## Begin GIVEN ENTRIES
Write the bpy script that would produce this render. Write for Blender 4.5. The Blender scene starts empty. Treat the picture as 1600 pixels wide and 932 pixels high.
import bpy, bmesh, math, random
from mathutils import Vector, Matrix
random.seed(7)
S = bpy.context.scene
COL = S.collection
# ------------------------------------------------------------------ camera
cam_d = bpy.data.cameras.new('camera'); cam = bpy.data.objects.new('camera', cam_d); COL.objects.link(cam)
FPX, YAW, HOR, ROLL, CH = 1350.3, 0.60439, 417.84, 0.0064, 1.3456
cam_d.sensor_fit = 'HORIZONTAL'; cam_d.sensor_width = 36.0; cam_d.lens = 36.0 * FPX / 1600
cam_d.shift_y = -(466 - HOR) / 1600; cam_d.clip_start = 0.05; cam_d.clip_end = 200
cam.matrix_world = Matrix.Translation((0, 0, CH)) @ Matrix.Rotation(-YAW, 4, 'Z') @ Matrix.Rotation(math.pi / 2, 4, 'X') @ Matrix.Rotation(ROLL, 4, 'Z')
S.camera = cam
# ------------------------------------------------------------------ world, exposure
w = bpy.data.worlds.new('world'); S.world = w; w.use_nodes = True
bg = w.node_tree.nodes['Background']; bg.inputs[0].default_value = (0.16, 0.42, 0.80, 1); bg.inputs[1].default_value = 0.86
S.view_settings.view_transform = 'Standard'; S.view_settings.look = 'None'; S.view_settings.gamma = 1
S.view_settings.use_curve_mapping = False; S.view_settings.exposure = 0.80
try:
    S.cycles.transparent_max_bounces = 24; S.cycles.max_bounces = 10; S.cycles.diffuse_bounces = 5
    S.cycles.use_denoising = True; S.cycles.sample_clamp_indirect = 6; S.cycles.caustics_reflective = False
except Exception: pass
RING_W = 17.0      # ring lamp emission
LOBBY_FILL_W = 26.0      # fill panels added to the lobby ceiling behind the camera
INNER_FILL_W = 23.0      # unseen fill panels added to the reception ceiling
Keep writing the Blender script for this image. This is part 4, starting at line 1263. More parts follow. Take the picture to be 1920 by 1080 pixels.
## End GIVEN ENTRIES
▸ TASK TO CARRY OUT
Please output the entire listing exactly as it stands.

▸ THE RESULT
Write the bpy script that would produce this render. Write for Blender 4.5. The Blender scene starts empty. Treat the picture as 1600 pixels wide and 932 pixels high.
import bpy, bmesh, math, random
from mathutils import Vector, Matrix
random.seed(7)
S = bpy.context.scene
COL = S.collection
# ------------------------------------------------------------------ camera
cam_d = bpy.data.cameras.new('camera'); cam = bpy.data.objects.new('camera', cam_d); COL.objects.link(cam)
FPX, YAW, HOR, ROLL, CH = 1350.3, 0.60439, 417.84, 0.0064, 1.3456
cam_d.sensor_fit = 'HORIZONTAL'; cam_d.sensor_width = 36.0; cam_d.lens = 36.0 * FPX / 1600
cam_d.shift_y = -(466 - HOR) / 1600; cam_d.clip_start = 0.05; cam_d.clip_end = 200
cam.matrix_world = Matrix.Translation((0, 0, CH)) @ Matrix.Rotation(-YAW, 4, 'Z') @ Matrix.Rotation(math.pi / 2, 4, 'X') @ Matrix.Rotation(ROLL, 4, 'Z')
S.camera = cam
# ------------------------------------------------------------------ world, exposure
w = bpy.data.worlds.new('world'); S.world = w; w.use_nodes = True
bg = w.node_tree.nodes['Background']; bg.inputs[0].default_value = (0.16, 0.42, 0.80, 1); bg.inputs[1].default_value = 0.86
S.view_settings.view_transform = 'Standard'; S.view_settings.look = 'None'; S.view_settings.gamma = 1
S.view_settings.use_curve_mapping = False; S.view_settings.exposure = 0.80
try:
    S.cycles.transparent_max_bounces = 24; S.cycles.max_bounces = 10; S.cycles.diffuse_bounces = 5
    S.cycles.use_denoising = True; S.cycles.sample_clamp_indirect = 6; S.cycles.caustics_reflective = False
except Exception: pass
RING_W = 17.0      # ring lamp emission
LOBBY_FILL_W = 26.0      # fill panels added to the lobby ceiling behind the camera
INNER_FILL_W = 23.0      # unseen fill panels added to the reception ceiling
Keep writing the Blender script for this image. This is part 4, starting at line 1263. More parts follow. Take the picture to be 1920 by 1080 pixels.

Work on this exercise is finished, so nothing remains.